Gültekin Onan = Gerçekten onlar, muhakkak nusret (yardım ve zafer) bulacaklardır.
Harun Yıldırım = Onlar mutlaka zafere ulaşacaklardır.
Hasan Basri Çantay = «Muhakkak onlar, behemehal onlar mansur (ve muzafferdirler.
Hayrat Neşriyat = Şübhe yok ki onlar, gerçekten kendilerine yardım olunacak kimselerdir.
İbni Kesir = Onlar muhakkak yardım görenlerdir.
Kadri Çelik = Onlar muhakkak yardım görenlerdir.

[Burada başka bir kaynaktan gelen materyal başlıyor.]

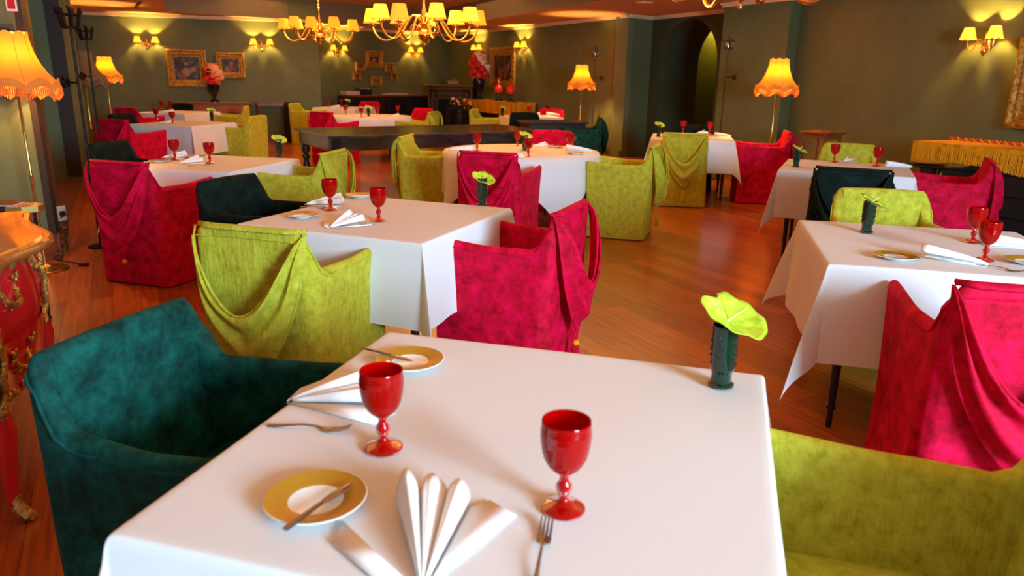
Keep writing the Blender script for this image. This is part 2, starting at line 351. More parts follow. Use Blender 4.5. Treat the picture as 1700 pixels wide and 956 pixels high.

Muhammed Esed = kendilerine mutlaka yardım edilecektir
Mustafa İslamoğlu = mutlaka kendileri yardıma mazhar olacaklar;
Ömer Nasuhi Bilmen = (172-173) Şüphe yok ki, onlar elbette nusrete nâil olanlar onlardır. Ve muhakkak ki, Bizim ordumuz, elbette galipler olanlar onlardır.
Ömer Öngüt = Mutlaka kendilerine yardım edilecektir.
Şaban Piriş = Onlara mutlaka yardım edilecektir.
Sadık Türkmen = “şüphesiz onlar, yardım görenlerin ta kendileri olacaklardır.
Seyyid Kutub = Mutlaka kendilerine yardım edilecektir.
Suat Yıldırım = (171-173) Şu kesindir ki, Biz resul olarak gönderdiğimiz kullarımıza söz verdik ki onlar yardımımıza mazhar olacaklar ve Bizim ordumuz mutlaka galip gelecektir.
Süleyman Ateş = "Mutlaka zafere ulaştırılanlar kendileri olacaktır."
Tefhim-ul Kuran = Hiç tartışmasız onlar, muhakkak nusret (yardım ve zafer) bulacaklardır.
Ümit Şimşek = Onlara mutlaka yardım erişecektir.
Yaşar Nuri Öztürk = Onlar, yardım görenlerin ta kendileri olacaklar.
İskender Ali Mihr = Muhakkak ki onlar, mutlaka yardım edilecek olanlardır.
İlyas Yorulmaz = Onlara mutlaka yardım olunacak.